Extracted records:
%%

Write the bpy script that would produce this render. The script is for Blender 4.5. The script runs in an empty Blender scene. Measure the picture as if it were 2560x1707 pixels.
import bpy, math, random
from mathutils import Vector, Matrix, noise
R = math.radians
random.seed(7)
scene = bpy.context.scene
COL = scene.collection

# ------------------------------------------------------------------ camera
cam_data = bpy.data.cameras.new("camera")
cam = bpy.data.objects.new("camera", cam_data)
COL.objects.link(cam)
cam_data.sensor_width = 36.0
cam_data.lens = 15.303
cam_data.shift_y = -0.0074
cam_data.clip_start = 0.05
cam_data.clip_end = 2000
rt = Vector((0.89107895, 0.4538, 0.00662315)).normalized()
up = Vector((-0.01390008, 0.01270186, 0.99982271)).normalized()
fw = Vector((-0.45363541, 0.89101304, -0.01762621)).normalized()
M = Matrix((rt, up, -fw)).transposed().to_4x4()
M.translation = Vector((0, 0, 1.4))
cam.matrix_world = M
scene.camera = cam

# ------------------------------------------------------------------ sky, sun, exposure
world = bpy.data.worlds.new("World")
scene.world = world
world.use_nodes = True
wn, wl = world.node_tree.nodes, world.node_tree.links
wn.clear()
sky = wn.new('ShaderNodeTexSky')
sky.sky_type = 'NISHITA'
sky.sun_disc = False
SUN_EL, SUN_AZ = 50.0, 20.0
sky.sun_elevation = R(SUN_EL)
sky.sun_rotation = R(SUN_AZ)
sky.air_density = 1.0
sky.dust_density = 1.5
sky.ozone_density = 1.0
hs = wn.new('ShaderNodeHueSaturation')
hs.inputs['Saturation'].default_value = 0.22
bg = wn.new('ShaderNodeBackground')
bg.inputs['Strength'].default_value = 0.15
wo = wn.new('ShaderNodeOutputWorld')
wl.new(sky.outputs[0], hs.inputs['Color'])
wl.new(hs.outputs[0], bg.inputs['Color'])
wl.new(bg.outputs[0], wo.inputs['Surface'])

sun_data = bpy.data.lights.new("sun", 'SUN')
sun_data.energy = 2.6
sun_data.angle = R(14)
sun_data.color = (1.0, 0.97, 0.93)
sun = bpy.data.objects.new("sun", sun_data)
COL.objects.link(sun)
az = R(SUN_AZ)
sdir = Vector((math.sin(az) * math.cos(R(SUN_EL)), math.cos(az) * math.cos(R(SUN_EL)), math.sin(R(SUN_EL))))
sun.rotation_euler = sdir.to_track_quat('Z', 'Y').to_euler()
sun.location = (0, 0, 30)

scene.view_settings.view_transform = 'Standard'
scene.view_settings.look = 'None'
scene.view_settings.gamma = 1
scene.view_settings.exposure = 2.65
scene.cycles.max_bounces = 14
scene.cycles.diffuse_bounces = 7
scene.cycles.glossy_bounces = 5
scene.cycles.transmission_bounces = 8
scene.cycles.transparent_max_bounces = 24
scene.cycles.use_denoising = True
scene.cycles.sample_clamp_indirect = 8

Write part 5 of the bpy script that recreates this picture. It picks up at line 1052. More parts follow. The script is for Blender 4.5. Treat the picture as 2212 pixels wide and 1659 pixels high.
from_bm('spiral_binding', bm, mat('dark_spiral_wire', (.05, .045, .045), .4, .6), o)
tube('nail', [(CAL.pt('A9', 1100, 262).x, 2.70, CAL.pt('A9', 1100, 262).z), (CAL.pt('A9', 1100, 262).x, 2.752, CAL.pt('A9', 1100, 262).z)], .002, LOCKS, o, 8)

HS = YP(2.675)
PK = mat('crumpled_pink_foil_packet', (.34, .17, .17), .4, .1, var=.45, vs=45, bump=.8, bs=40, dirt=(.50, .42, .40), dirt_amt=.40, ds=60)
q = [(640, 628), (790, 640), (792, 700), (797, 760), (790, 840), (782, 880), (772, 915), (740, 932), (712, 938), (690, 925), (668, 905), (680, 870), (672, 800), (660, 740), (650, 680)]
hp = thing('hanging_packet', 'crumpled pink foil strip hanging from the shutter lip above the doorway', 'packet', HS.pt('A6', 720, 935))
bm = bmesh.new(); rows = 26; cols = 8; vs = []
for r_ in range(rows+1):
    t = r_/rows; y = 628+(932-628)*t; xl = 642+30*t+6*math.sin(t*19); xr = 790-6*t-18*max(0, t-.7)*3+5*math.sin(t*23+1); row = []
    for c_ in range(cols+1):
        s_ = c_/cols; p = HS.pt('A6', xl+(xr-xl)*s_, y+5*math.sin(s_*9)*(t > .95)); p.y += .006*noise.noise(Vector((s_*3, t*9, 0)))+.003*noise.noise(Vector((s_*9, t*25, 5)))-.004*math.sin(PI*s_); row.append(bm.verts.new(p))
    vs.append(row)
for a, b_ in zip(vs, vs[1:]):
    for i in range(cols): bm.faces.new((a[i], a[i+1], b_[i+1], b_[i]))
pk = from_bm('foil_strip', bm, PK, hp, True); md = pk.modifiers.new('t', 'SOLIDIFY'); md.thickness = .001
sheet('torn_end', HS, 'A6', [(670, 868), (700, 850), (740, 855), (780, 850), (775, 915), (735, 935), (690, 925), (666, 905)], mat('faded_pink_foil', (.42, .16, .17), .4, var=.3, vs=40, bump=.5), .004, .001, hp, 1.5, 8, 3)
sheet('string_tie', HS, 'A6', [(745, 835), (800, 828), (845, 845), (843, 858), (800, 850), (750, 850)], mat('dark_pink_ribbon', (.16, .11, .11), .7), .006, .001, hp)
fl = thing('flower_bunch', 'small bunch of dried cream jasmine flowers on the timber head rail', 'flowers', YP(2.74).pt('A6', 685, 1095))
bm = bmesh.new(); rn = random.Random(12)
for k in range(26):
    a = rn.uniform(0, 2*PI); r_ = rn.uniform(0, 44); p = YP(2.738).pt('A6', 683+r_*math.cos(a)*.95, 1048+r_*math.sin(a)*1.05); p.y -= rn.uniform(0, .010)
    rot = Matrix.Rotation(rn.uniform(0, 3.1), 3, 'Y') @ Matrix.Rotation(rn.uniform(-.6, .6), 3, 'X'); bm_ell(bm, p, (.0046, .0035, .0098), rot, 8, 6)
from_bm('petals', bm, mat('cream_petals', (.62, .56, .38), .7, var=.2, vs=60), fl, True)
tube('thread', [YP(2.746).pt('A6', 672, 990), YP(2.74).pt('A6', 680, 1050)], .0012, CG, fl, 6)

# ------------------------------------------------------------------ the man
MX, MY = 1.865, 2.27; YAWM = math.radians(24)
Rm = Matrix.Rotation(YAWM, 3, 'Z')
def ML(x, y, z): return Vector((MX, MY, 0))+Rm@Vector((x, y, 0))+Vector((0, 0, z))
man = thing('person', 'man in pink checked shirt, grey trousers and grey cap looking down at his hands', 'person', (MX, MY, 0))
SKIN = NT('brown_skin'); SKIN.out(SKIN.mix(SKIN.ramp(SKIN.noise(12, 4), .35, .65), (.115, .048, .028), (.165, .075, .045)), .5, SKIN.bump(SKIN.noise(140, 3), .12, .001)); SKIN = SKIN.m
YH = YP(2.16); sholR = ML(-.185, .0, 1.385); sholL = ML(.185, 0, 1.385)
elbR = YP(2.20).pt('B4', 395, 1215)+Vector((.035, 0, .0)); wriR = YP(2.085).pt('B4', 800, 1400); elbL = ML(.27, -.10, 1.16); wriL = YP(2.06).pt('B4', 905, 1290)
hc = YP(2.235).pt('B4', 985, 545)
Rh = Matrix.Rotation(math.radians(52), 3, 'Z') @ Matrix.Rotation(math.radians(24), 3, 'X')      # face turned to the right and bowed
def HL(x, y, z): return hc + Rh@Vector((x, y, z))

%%

- **To be done**
Output, please, only the lines running from the start of the entries through the line that contains "COL = scene.collection", including both of those lines.

- **Exercise response**
Write the bpy script that would produce this render. The script is for Blender 4.5. The script runs in an empty Blender scene. Measure the picture as if it were 2560x1707 pixels.
import bpy, math, random
from mathutils import Vector, Matrix, noise
R = math.radians
random.seed(7)
scene = bpy.context.scene
COL = scene.collection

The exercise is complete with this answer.